Review of Heathers

Heathers (1988)
7/10
one of the more scathing high-school comedies of its time, though it falters in the last twenty minutes
13 August 2007
I enjoyed watching Heathers when it came on again the other night on TV. I hadn't seen it in quite a number of years, and my memory of it wasn't too impressionable either way. But seeing it now, years after finishing high school myself, it is definitely one of those funny films that is most effective playing against the conventions of the high school movie of the period. This isn't John Hughes here, but something that is attempting to get at rougher terrain - chiefly the dicey subject of teenage suicide - and at the jaded point of view of the modern adolescent. Winona Ryder has one of her better performances as Veronica, looking on at the 'Heathers', a clique of girls, with total contempt.

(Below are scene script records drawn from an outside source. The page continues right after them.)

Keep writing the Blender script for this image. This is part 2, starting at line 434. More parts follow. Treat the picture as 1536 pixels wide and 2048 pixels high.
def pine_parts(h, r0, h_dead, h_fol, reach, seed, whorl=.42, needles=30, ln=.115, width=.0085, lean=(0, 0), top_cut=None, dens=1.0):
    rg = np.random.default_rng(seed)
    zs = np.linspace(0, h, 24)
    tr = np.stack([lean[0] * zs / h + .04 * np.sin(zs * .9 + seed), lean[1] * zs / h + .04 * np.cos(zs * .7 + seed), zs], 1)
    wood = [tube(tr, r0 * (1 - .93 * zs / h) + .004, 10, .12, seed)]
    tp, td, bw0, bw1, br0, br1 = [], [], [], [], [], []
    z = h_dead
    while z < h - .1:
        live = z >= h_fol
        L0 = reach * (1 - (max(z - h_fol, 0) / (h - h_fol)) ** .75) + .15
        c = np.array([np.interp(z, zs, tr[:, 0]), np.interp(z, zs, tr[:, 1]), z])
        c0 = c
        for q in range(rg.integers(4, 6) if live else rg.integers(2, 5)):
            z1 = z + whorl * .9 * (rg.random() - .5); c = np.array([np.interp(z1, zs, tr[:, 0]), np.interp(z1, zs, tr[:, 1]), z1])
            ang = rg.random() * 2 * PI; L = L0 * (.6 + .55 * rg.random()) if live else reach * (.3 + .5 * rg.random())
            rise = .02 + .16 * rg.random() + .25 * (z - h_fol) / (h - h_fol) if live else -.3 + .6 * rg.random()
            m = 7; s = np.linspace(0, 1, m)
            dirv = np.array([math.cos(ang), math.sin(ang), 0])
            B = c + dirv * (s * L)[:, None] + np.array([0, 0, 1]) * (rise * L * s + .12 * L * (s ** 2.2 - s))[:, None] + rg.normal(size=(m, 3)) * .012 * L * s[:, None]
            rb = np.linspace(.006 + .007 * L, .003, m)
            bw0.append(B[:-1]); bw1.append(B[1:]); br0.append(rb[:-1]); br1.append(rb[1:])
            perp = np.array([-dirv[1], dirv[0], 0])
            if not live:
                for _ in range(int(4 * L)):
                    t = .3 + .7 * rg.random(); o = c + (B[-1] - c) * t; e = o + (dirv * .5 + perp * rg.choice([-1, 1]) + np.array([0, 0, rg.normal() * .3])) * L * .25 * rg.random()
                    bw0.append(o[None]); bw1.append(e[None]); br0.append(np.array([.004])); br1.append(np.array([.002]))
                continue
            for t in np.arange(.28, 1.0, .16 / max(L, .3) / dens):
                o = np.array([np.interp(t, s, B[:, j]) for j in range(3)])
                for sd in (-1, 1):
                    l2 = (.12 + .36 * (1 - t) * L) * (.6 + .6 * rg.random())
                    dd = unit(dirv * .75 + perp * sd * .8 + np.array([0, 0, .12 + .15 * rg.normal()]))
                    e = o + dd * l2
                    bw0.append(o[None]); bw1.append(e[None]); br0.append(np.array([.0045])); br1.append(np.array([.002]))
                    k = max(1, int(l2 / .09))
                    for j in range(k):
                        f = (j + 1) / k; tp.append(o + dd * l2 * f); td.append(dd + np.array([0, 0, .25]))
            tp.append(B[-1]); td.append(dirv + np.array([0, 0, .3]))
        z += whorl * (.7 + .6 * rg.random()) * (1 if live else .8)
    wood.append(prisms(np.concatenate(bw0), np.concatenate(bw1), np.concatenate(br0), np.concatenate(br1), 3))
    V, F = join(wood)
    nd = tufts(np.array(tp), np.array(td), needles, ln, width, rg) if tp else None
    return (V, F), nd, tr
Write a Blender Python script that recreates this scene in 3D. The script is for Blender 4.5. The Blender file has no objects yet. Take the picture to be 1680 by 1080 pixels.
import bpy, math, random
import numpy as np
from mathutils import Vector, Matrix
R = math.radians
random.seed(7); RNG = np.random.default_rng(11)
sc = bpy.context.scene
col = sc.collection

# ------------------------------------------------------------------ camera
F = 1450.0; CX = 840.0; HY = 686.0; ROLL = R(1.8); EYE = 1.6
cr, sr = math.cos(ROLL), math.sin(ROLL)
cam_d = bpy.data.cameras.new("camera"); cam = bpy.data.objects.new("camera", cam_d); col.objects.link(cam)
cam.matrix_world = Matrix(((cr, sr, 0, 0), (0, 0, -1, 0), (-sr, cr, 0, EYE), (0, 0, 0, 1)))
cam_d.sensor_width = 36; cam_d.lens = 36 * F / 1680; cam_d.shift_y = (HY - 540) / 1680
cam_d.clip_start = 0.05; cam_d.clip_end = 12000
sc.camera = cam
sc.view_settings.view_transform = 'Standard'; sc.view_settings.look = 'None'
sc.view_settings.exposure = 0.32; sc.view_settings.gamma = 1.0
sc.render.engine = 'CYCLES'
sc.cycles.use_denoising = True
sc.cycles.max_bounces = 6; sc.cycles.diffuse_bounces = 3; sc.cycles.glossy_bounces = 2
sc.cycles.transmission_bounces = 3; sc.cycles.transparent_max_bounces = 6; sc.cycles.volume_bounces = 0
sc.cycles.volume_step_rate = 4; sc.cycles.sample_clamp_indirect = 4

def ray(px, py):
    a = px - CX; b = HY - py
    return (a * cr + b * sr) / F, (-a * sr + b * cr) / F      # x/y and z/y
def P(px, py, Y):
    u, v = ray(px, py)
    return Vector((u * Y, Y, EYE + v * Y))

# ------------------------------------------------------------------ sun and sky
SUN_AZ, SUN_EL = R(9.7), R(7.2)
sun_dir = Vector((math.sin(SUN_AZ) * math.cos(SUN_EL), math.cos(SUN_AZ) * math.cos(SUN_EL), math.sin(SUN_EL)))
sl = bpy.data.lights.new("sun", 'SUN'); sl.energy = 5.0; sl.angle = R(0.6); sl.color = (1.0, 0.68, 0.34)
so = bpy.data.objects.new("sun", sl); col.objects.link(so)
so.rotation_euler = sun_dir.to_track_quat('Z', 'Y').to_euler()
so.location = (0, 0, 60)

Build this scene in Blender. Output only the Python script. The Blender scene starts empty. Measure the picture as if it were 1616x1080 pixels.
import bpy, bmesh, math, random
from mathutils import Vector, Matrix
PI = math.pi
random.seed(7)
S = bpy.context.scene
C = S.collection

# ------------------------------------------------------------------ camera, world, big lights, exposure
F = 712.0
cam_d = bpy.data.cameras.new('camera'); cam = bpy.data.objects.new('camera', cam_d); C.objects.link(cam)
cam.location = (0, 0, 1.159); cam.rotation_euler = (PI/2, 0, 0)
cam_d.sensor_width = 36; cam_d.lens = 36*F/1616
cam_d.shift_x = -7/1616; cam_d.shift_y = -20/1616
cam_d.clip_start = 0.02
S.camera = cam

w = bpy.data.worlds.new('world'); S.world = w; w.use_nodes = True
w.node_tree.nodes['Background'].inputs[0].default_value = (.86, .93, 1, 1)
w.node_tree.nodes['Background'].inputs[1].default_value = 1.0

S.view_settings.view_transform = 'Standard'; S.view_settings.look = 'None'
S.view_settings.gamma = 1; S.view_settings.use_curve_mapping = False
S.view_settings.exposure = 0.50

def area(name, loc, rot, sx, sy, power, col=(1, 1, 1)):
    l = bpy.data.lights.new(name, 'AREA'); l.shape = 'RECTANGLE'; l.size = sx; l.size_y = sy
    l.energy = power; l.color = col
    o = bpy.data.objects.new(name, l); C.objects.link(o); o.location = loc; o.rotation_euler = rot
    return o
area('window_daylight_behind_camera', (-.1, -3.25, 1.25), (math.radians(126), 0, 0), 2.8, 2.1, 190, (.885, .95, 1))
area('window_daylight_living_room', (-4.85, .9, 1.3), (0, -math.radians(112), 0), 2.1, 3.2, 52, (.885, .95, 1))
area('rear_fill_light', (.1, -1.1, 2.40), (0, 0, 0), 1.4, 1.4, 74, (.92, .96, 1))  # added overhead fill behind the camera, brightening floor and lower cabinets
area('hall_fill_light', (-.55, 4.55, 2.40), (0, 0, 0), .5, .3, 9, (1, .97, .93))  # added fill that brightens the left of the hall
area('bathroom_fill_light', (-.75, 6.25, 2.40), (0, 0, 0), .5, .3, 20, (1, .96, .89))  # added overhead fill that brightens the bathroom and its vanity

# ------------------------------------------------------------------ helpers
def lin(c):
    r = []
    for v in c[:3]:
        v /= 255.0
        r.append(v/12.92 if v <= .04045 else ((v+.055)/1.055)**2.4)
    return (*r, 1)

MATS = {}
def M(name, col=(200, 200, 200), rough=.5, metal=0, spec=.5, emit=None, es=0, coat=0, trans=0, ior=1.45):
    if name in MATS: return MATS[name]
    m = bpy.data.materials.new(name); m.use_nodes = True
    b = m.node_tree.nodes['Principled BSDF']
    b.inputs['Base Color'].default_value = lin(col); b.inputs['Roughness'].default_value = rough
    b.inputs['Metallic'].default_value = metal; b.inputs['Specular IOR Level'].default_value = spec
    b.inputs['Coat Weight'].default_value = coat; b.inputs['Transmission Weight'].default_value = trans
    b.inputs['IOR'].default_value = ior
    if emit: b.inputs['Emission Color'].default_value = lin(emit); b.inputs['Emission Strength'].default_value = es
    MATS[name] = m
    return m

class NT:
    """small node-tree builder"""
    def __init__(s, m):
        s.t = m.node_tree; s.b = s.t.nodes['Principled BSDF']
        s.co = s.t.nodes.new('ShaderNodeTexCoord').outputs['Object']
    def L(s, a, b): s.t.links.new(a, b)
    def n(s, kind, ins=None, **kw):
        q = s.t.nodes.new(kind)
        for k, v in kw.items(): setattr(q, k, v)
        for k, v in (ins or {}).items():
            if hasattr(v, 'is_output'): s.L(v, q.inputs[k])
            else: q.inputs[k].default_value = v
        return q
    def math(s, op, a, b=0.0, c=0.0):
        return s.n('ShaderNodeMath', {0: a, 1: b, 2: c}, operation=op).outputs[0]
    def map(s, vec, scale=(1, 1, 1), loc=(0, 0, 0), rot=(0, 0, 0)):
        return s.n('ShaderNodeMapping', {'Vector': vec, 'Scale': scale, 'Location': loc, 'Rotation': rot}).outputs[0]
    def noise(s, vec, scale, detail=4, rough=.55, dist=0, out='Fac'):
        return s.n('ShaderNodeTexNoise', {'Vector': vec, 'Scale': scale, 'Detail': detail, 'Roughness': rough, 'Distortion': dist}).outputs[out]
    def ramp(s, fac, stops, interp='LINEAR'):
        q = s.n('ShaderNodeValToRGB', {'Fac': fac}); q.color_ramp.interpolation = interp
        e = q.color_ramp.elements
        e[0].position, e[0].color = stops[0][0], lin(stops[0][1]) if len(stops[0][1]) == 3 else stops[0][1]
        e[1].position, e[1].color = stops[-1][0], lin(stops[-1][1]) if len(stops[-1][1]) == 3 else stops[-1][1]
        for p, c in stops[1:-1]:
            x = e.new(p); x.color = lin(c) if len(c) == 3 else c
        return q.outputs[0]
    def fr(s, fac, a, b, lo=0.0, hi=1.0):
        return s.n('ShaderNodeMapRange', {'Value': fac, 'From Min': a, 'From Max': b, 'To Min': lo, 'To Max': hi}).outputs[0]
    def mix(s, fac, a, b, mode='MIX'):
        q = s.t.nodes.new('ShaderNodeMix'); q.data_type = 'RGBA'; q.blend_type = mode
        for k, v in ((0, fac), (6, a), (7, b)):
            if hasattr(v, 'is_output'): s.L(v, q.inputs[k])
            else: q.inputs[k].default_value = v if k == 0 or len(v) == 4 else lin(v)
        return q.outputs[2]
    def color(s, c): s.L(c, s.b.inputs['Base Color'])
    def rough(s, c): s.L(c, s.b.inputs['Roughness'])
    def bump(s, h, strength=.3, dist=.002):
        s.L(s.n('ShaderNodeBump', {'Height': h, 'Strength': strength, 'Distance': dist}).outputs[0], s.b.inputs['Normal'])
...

What about her love life? There's the dangerous and strange kid JD (Christian Slater, at his youngest and, dare I say it, hippest), who has some crazy ideas in his head- one of which may result in lots of destruction of public property. It's when the skewering goes right against the hypocrisies of teenage vanity, the value of life and living, and what it is to be mentally stable that Heathers is sharpest; one funeral scene, I might add, is a classic satirical piece. But the only flaws end up coming out of an instability in getting a grip between the dark comedy and the real dramatic elements, which start to lean towards melodrama towards the last section where JD goes off the map (the very end, especially, is a major letdown). But for at least 3/4 of the way, Heathers makes its mark as one of the coolest films of 1989.